Having a function release a lock it didn't acquire behind the programmer's back would destroy the logic of synchronized functions.
Yes it is working correctly. A thread goes into waiting status releases the corresponding lock instead of all locks. Otherwise think about that: if things are like what you thought, then when a thread waits it loses all the acquired locks, which makes advanced sequential execution impossible.
The semantics of wait() is that the Thread invoking it notices that a lock was already acquired by another thread, gets suspended and waits to be notified by the thread holding the lock when the latter one releases it (and invokes notify). It doesn't mean that while waiting it releases all the locks acquired. You can see the wait's invocations as a number of barriers the thread meets on the way to acquiring all the locks it needs to accomplish an action.
Regarding the question "Why a thread doesn't release all the locks acquired when invoking wait" , I think the answer is that, doing so would make it more prone to starvation and it would also slow down the progress in a multithreaded application (All threads would give up all their locks when invoking the first wait and would have to start over when they acquire the lock they are currently waiting for. So, they would be in a permanent battle for locks.

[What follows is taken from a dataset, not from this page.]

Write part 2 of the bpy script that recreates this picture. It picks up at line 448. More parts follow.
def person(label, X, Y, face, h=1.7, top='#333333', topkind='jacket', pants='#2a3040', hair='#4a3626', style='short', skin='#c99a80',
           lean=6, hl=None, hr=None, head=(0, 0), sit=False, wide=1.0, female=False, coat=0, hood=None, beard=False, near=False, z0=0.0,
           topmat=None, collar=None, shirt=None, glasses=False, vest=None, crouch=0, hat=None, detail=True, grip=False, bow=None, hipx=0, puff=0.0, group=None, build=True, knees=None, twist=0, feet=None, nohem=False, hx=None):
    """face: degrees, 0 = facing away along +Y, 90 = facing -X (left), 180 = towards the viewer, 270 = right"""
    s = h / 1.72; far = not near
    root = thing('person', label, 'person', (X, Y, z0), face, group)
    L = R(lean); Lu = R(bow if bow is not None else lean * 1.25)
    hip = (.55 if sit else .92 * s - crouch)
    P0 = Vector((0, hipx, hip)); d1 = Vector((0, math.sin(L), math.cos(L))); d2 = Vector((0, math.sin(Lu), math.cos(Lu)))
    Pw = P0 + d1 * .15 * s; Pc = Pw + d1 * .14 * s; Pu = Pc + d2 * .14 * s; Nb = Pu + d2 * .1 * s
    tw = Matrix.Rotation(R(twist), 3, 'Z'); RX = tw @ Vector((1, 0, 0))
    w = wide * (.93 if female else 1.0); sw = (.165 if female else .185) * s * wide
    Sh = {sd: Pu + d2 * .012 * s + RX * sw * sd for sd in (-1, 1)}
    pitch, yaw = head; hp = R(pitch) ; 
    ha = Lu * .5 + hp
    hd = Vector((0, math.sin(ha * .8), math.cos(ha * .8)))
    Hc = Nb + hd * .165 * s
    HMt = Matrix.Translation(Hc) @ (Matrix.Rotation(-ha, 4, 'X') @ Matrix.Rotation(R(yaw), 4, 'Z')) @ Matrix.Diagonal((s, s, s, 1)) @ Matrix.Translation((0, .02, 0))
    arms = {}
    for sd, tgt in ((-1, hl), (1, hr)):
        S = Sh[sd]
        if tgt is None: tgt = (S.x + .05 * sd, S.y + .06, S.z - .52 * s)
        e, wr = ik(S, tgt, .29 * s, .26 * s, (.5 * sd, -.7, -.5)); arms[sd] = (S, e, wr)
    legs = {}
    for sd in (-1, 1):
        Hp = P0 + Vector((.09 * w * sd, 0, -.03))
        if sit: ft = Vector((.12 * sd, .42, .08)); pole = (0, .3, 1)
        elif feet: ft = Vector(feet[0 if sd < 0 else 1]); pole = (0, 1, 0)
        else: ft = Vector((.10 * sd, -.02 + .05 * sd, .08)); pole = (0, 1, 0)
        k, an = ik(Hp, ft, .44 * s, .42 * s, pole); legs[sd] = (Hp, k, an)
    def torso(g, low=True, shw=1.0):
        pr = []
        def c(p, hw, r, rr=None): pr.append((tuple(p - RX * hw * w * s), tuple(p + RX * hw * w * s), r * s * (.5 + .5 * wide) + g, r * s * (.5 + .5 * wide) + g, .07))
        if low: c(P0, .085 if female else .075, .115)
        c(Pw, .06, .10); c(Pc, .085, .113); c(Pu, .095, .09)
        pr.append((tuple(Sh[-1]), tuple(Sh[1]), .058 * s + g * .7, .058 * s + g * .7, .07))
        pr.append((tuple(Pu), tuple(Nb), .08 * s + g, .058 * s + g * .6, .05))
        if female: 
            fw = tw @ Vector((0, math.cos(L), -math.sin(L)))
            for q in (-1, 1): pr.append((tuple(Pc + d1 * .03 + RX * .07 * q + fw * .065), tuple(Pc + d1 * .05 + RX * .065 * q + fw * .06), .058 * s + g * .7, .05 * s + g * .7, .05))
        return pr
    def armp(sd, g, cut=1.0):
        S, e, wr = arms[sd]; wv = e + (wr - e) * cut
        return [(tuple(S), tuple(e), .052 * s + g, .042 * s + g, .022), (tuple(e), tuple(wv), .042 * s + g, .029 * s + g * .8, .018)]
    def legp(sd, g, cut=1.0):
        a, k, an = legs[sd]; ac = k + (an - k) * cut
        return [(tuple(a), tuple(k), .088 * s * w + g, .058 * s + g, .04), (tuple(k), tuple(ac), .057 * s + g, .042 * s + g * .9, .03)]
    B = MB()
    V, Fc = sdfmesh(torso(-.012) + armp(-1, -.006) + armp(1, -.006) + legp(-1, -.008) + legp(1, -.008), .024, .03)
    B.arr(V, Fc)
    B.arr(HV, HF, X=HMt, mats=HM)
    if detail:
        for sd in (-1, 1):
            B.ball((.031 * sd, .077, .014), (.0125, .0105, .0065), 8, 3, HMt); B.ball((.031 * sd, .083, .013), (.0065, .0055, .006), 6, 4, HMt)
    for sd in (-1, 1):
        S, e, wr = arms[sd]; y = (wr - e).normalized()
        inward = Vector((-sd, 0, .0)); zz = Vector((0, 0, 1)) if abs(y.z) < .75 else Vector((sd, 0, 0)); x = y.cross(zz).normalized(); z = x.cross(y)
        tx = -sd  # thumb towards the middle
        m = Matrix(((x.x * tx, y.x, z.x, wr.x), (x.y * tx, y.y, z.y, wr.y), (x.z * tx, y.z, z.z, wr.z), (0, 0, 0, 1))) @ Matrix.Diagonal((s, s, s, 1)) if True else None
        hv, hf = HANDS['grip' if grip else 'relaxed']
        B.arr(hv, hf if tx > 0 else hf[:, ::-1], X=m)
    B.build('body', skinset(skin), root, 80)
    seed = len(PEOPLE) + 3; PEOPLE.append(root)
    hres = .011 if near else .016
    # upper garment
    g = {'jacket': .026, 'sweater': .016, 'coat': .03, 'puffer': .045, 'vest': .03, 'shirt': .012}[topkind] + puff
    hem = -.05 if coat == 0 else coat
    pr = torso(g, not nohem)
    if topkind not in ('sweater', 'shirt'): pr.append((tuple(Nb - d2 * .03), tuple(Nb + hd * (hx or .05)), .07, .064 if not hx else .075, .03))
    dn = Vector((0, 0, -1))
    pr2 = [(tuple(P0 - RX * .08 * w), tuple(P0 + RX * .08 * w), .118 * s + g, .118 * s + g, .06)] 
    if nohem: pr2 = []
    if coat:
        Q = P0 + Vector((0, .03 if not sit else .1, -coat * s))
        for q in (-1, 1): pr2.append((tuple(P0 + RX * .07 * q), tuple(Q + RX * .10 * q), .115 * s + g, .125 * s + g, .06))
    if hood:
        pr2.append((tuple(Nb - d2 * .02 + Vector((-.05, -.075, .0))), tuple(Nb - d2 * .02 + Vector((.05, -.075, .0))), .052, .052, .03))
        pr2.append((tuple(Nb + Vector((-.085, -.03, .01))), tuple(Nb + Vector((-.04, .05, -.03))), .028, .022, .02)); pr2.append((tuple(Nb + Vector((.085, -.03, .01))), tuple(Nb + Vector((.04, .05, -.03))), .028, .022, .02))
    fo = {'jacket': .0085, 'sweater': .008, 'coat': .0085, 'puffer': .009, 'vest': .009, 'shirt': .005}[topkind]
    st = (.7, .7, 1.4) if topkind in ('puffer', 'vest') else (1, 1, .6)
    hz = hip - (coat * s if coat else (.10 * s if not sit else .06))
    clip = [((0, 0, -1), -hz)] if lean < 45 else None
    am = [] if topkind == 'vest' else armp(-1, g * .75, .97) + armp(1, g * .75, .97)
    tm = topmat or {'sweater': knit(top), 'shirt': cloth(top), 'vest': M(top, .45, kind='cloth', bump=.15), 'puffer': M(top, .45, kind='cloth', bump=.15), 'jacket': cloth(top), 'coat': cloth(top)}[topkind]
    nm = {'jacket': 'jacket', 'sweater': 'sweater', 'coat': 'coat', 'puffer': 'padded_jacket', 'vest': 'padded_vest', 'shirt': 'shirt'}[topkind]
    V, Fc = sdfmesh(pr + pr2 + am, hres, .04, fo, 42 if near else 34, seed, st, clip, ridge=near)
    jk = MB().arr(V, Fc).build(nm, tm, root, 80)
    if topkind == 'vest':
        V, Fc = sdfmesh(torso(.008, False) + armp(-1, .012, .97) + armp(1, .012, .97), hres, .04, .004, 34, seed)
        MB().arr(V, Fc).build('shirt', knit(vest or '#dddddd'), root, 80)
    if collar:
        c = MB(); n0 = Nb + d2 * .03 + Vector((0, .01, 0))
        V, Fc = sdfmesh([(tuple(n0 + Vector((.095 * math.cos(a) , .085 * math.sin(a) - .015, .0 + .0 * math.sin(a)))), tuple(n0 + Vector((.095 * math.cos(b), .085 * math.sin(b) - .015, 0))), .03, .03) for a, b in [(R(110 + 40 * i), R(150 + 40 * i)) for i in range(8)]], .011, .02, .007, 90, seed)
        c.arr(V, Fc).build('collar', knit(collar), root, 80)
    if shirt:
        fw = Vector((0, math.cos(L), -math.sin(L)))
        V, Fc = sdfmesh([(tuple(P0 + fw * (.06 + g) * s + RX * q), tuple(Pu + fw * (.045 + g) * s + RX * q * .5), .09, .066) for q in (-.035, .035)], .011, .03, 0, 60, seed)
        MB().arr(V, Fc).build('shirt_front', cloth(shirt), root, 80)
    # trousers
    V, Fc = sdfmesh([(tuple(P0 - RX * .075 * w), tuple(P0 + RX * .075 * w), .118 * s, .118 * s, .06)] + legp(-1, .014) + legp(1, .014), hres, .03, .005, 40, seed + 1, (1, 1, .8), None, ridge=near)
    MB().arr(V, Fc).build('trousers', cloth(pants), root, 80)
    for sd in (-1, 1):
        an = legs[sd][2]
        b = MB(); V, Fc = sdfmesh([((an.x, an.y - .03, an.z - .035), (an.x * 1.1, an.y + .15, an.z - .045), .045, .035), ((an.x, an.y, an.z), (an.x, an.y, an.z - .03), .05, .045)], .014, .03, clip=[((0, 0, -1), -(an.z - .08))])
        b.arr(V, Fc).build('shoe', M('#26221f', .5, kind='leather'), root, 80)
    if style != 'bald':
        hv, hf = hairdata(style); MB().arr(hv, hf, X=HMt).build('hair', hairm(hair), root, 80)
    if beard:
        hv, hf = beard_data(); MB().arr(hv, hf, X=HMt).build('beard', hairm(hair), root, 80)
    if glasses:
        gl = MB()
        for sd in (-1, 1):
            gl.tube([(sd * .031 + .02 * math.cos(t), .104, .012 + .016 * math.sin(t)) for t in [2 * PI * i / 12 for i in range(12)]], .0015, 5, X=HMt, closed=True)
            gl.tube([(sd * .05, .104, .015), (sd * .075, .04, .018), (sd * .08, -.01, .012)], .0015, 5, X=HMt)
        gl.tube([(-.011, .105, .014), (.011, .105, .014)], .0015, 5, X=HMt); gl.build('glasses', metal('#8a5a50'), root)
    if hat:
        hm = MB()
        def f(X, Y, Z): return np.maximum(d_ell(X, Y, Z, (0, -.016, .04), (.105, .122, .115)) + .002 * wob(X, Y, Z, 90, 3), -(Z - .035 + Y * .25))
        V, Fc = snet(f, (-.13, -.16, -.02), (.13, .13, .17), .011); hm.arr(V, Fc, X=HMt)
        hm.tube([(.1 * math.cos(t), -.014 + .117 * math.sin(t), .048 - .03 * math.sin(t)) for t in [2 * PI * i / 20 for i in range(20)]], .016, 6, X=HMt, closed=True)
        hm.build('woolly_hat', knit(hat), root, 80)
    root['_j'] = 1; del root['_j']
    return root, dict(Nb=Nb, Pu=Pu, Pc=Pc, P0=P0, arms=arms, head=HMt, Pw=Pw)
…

Actually, in such a system, the only thread able to finish execution would be the one which manages to find all locks free when it needs them. This is unlikely to happen)
From JavaDoc of method wait()
The current thread must own this object's monitor. The thread releases ownership of this monitor and waits until another thread notifies threads waiting on this object's monitor to wake up either through a call to the notify method or the notifyAll method. The thread then waits until it can re-obtain ownership of the monitor and resumes execution.